Und die heutige Nobelpreisträgerin Herta Müller schien nach ihrem Leben unter den Kommunisten völlig überfordert mit diesem römischen Stipendium. Sie wurde zur Wortführerin einer Anführerclique von Stipendiaten, die alles desavouierten. In diesen siebziger und achtziger Jahren fochten manche Künstler ihren eigenen Kulturkampf in Rom aus.

Die internen Fehden brachten die Villa Massimo immer wieder in die Schlagzeilen. So wurde 1992 die Ur-Enkelin des Gründers, Elisabeth Wolken, (sie ist verheiratet mit dem Dichter Karl Alfred Wolken) nach 27 Jahren Tätigkeit, in denen sie Hunderte von deutschen bildenden Künstlern, Schriftstellern und Musikern betreute, von heute auf morgen ihres Amtes enthoben. Es gab endlose Prozesse, der Staat in Gestalt des Bundesinnenministeriums gegen Elisabeth Wolken. Doch die Ur-Enkelin gewann alle Prozesse.

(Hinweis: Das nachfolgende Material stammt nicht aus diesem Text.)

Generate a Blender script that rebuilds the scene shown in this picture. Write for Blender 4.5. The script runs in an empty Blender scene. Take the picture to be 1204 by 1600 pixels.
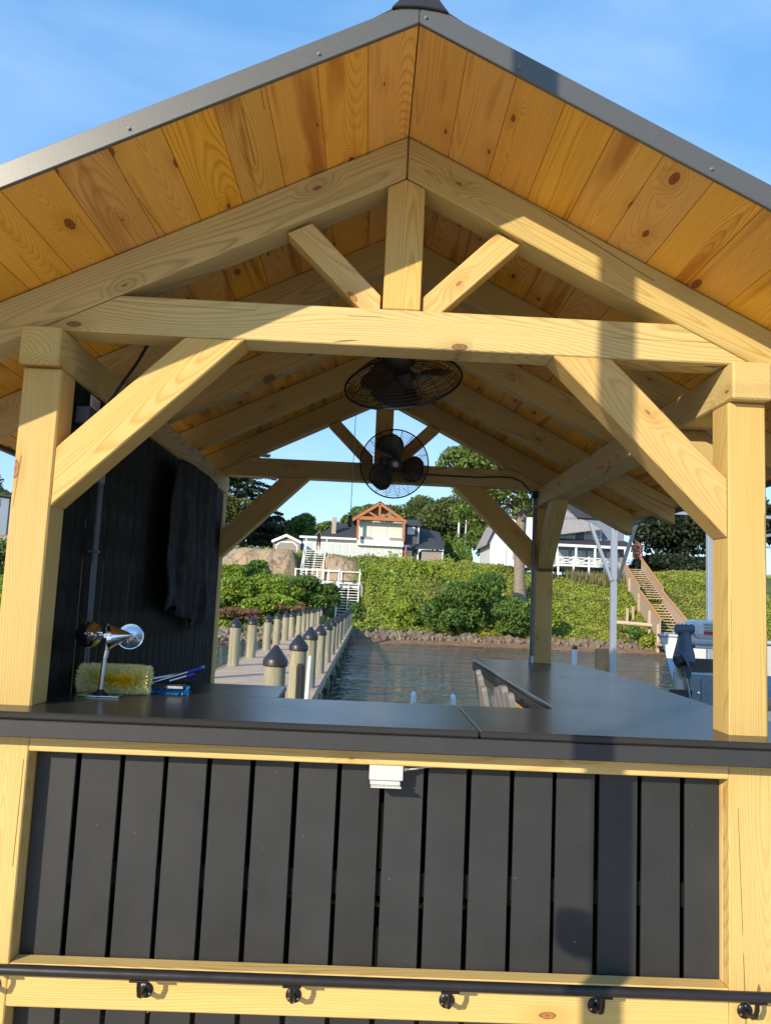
import bpy, bmesh, math, random
import numpy as np
from mathutils import Vector, Matrix
R = math.radians
V = Vector
random.seed(7); rng = np.random.default_rng(7)
scn = bpy.context.scene
col = scn.collection

# ---------------------------------------------------------------- camera
CAM = V((-0.0795, -2.8572, 0.4121)); PITCH, YAW, ROLL, FPX = 0.1125, 0.0192, 0.0449, 1245.1
cf = V((math.sin(YAW)*math.cos(PITCH), math.cos(YAW)*math.cos(PITCH), math.sin(PITCH)))
cr0 = V((math.cos(YAW), -math.sin(YAW), 0)); cu0 = cr0.cross(cf)
cr = math.cos(ROLL)*cr0 + math.sin(ROLL)*cu0; cu = -math.sin(ROLL)*cr0 + math.cos(ROLL)*cu0
cd = bpy.data.cameras.new('camera'); cam = bpy.data.objects.new('camera', cd); col.objects.link(cam)
cam.matrix_world = Matrix((( cr.x, cu.x, -cf.x, CAM.x), (cr.y, cu.y, -cf.y, CAM.y), (cr.z, cu.z, -cf.z, CAM.z), (0, 0, 0, 1)))
cd.sensor_fit = 'VERTICAL'; cd.sensor_height = 24.0; cd.lens = FPX/1600*24.0
cd.clip_start = 0.05; cd.clip_end = 6000
scn.camera = cam
def at(px, py, Y):
    "point of the survey: photo pixel at depth plane y = Y"
    v = cf + (px-602)/FPX*cr - (py-800)/FPX*cu
    return CAM + v*((Y-CAM.y)/v.y)

# ---------------------------------------------------------------- sky, sun, exposure
TO_SUN = V((-0.741, -1.0, 0.488)).normalized()
ELEV = math.asin(TO_SUN.z); AZ = math.atan2(TO_SUN.x, TO_SUN.y)
w = bpy.data.worlds.new('World'); scn.world = w; w.use_nodes = True
nt = w.node_tree; N = nt.nodes; Lk = nt.links; N.clear()
sky = N.new('ShaderNodeTexSky'); sky.sky_type = 'NISHITA'; sky.sun_disc = False
sky.sun_elevation = ELEV; sky.sun_rotation = AZ; sky.altitude = 0; sky.air_density = 1.0; sky.dust_density = 0.0; sky.ozone_density = 2.2
tcw = N.new('ShaderNodeTexCoord'); mpw = N.new('ShaderNodeMapping'); mpw.inputs['Scale'].default_value = (1.3, 1.3, 3.4); mpw.inputs['Location'].default_value = (0.4, 0.3, 0.1)
cn = N.new('ShaderNodeTexNoise'); cn.inputs['Scale'].default_value = 1.5; cn.inputs['Detail'].default_value = 5; cn.inputs['Roughness'].default_value = 0.48; cn.inputs['Distortion'].default_value = 0.7
crp = N.new('ShaderNodeMapRange'); crp.inputs[1].default_value = 0.44; crp.inputs[2].default_value = 0.80; crp.inputs[3].default_value = 0.0; crp.inputs[4].default_value = 0.55
cmx = N.new('ShaderNodeMix'); cmx.data_type = 'RGBA'; cmx.inputs[7].default_value = (2.9, 3.7, 4.9, 1)
gmx = N.new('ShaderNodeGamma'); gmx.inputs[1].default_value = 0.8
veil = N.new('ShaderNodeMix'); veil.data_type = 'RGBA'; veil.inputs[0].default_value = 0.38; veil.inputs[7].default_value = (0.30, 2.05, 4.9, 1)   # thin blue haze over the whole dome
bg = N.new('ShaderNodeBackground'); bg.inputs['Strength'].default_value = 0.15
wo = N.new('ShaderNodeOutputWorld')
Lk.new(tcw.outputs['Generated'], mpw.inputs['Vector']); Lk.new(mpw.outputs['Vector'], cn.inputs['Vector'])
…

Aus den Fehlern der Vergangenheit hat man gelernt. Heute müssen die zehn Stipendiaten, die immerhin monatlich 2.500 Euro plus eine großzügige Atelierswohnung für ihr sorgenfreies Schaffensjahr erhalten, bereits in ihrem Beruf gearbeitet haben und Sprachkenntnisse mitbringen. Die Villa Massimo untersteht jetzt gemeinsam mit der Casa Baldi in Olevano Romano dem Beauftragten der Bundesregierung für Kultur und Medien. Die Studienplätze werden hingegen auf Länderebene bestimmt. Der derzeitige Akademie-Direktor ist Joachim Blüher, ein Galerist aus Köln.